Repeat, exactly and only, the lines from the beginning of the data through the line with "R = math.radians". Pictures are left out.

◆ ◆ ◆ ◆

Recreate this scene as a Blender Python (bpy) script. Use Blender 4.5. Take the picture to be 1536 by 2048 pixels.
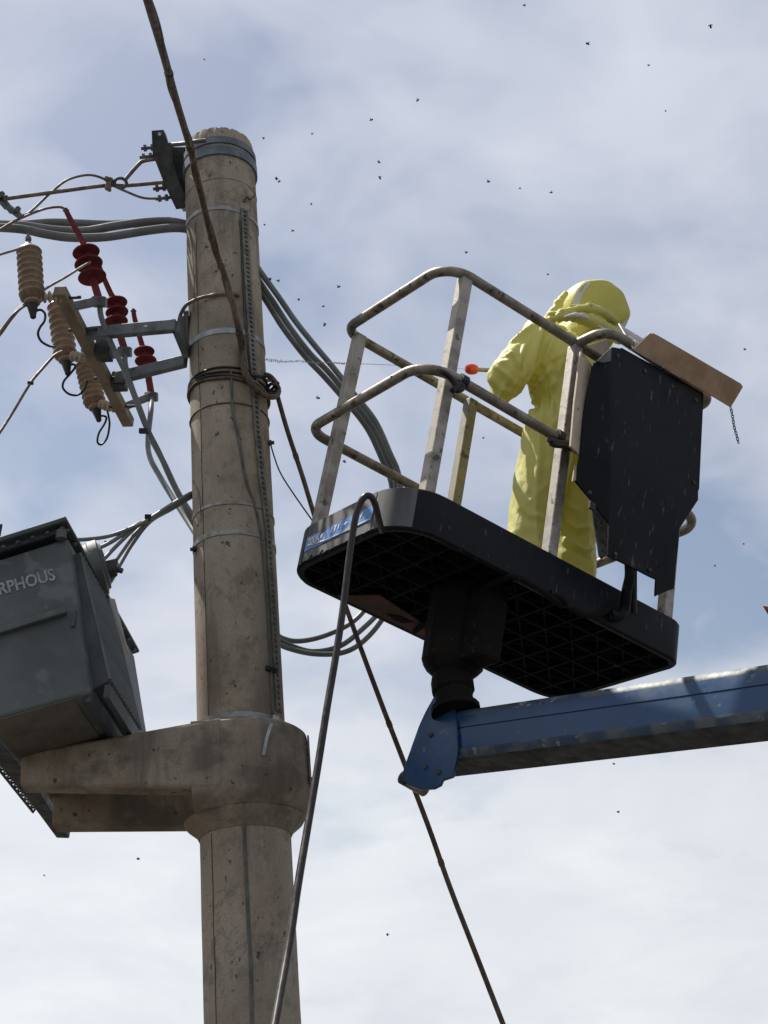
import bpy, bmesh, math, random
import numpy as np
from mathutils import Vector, Matrix, noise

random.seed(7)
for o in list(bpy.data.objects):
    bpy.data.objects.remove(o)
SC = bpy.context.scene
COL = SC.collection
V = Vector
R = math.radians

# ------------------------------------------------------------------ camera
FPX, CX, CY = 3200.0, 768.0, 1024.0
PITCH, ROLL = R(28), R(3)
CAM = V((0, 0, 1.6))
FW = V((0, math.cos(PITCH), math.sin(PITCH)))
_r0, _u0 = V((1, 0, 0)), V((0, -math.sin(PITCH), math.cos(PITCH)))
XC = _r0 * math.cos(ROLL) + _u0 * math.sin(ROLL)
UC = -_r0 * math.sin(ROLL) + _u0 * math.cos(ROLL)
YC = -UC
cam = bpy.data.cameras.new('camera')
cam.sensor_fit = 'VERTICAL'
cam.sensor_height = 24
cam.sensor_width = 18
cam.lens = FPX / 2048 * 24
cam.clip_end = 6000
cam.clip_start = 0.05
camo = bpy.data.objects.new('camera', cam)
COL.objects.link(camo)
mw = Matrix((XC, UC, -FW)).transposed().to_4x4()
mw.translation = CAM
camo.matrix_world = mw
SC.camera = camo

# ------------------------------------------------------------------ sky, sun, exposure
SUN_EL, SUN_AZ = R(60), R(-62)          # azimuth from +Y towards +X
SKY_STRENGTH = 0.065
sdir = V((math.sin(SUN_AZ) * math.cos(SUN_EL), math.cos(SUN_AZ) * math.cos(SUN_EL), math.sin(SUN_EL)))
sun = bpy.data.lights.new('sun', 'SUN')
sun.energy = 5.0
sun.angle = R(0.5)
sun.color = (1.0, 0.95, 0.87)
suno = bpy.data.objects.new('sun', sun)
COL.objects.link(suno)
suno.rotation_euler = sdir.to_track_quat('Z', 'Y').to_euler()
suno.location = (0, 0, 40)
SC.view_settings.view_transform = 'Standard'
SC.view_settings.look = 'None'
SC.view_settings.exposure = 0.62
SC.view_settings.gamma = 1
SC.view_settings.use_curve_mapping = False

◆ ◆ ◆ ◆

» Expected answer
Recreate this scene as a Blender Python (bpy) script. Use Blender 4.5. Take the picture to be 1536 by 2048 pixels.
import bpy, bmesh, math, random
import numpy as np
from mathutils import Vector, Matrix, noise

random.seed(7)
for o in list(bpy.data.objects):
    bpy.data.objects.remove(o)
SC = bpy.context.scene
COL = SC.collection
V = Vector
R = math.radians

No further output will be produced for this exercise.